Film fans connect at festival

The Philadelphia Film Festival returns for its 21st year, from Oct. 18 to Oct. 28.

The Philadelphia Film Festival is presenting two weeks of films at various locations throughout the city for the festival running Oct. 18 to Oct. 28.

The festival, which is celebrating its 21st year, presents both domestic and international films. The festival includes movie screenings, industry panels, director Q&As, among many other events.

Some events included in this year’s festival are a screening of “Signs” with M. Night Shyamalan present, a Q&A with Academy Award-winning director Robert Zemeckis, as well as a screening of “Not Fade Away” with director David Chase, creator of “The Sopranos.”

The festival will also be presenting films that have connections to the Philadelphia area.

The opening night film screening will feature “Silver Linings Playbook,” which was filmed in and around Philadelphia in 2011. From director David O. Russell, also director of “The Fighter,” the film is based on local author Matthew Quick’s book and features actors including Bradley Cooper, Jennifer Lawrence and Robert De Niro, who is portrayed as a spirited Eagles fan.

Local talent will also be represented at the festival. Philadelphia films being presented include “Detonator,” “Alaskaland,” “This Time Tomorrow,” “Future Weather,” “From the Shadows,” “La Camioneta” and “The Atomic States of America.”

“La Camioneta,” a documentary film by Mark Kendall, who grew up in Ardmore, Pa., portrays the story of one school bus on its journey to becoming a camioneta, a vehicle most commonly used for transportation in Guatemala.

“The idea for the film came from the conversation I had with the driver [of a camioneta when I was visiting Guatemala] where he told me that the bus we were riding on came from a school district 20 miles away from where I was living at the time,” Kendall said.

The journey of the school bus being transformed to a camioneta begins in Pennsylvania where the film starts its documentation at an auction where a man from Guatemala buys the bus.

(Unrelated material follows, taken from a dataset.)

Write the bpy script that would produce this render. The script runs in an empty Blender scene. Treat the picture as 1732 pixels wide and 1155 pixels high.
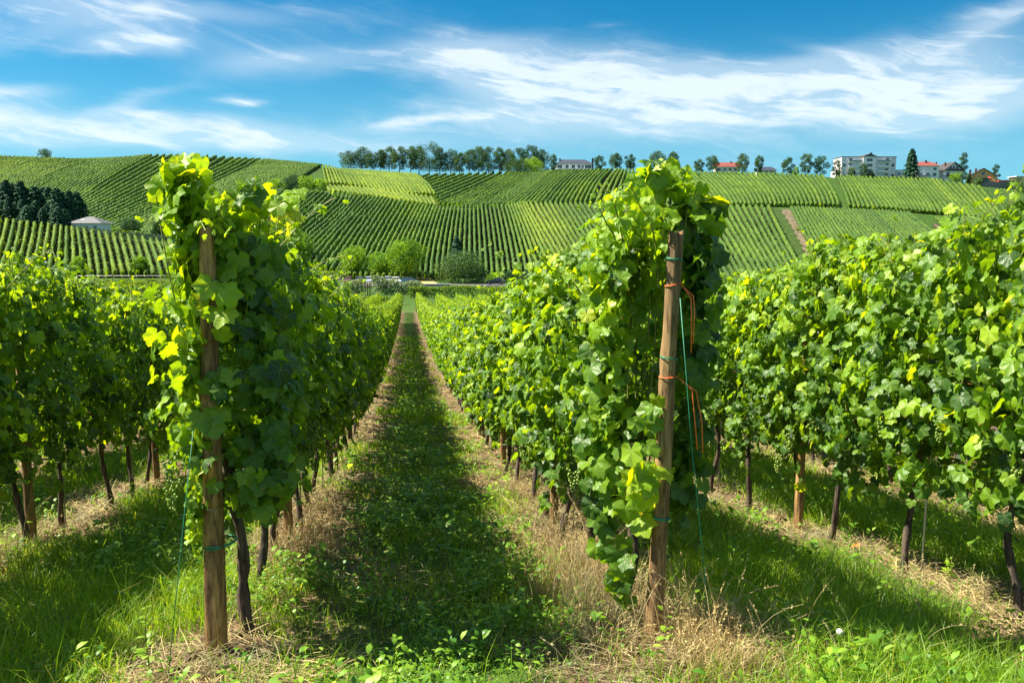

From the point of its purchase, the bus makes its journey to Guatemala where it then undergoes a massive paint job, is given a new name and ultimately, a ceremony occurs that is associated with the final stage of the transformation from school bus to camioneta.

“The nuts and bolts of the idea are that it is self-journey and transformation of one commissioned American school bus, yellow and black, exactly what we’re used to seeing,” Kendall said. “It seems very static and fixed and almost kind of singular. It’s something that we’re so used to seeing that we often couldn’t really imagine that there’s another dimension to its voyage as it continues to serve people.”

Another Philadelphia-based film showing at the festival is “Detonator,” a film directed, written and produced by adjunct professor Keir Politz, and Damon Maulucci.

The movie, filmed in Philadelphia, follows a man who is going through a transitional phase in his life, living in the suburbs with his wife and son, when a problematic friend reappears in his life and brings forth issues from the past.

As a filmmaker, Politz expressed his connection to Philadelphia, having grown up in a working class neighborhood in the city.

“I want to tell different stories because I feel that Philadelphia can be so misrepresented in the national and international spotlight,” Politz said. “It gets this really sort of thinly superficial rendering of what this city is.”

Despite Politz’s deep connection to Philadelphia, said he had to leave the city in order to see it from a different perspective.

“I think an important aspect about telling stories about places like Philadelphia is that you have to leave here, you have to get perspective and you have to look at it through a larger lens,” Politz said. “It is so easy to be here and the danger of not [leaving], you have the danger of falling into this cycle of sentimentality and romanticization of the people here and the life here.”

Both Kendall and Politz expressed their connections to Philadelphia and the significance of screening their films at the Philadelphia Film Festival.

“[The Philadelphia Film Festival] allows us to have a great hometown screening and let people who worked on the project, people who are connected to us, to experience the film in a great theater in a great place at this wonderful film festival and it allows us to make it our own thing,” Politz said.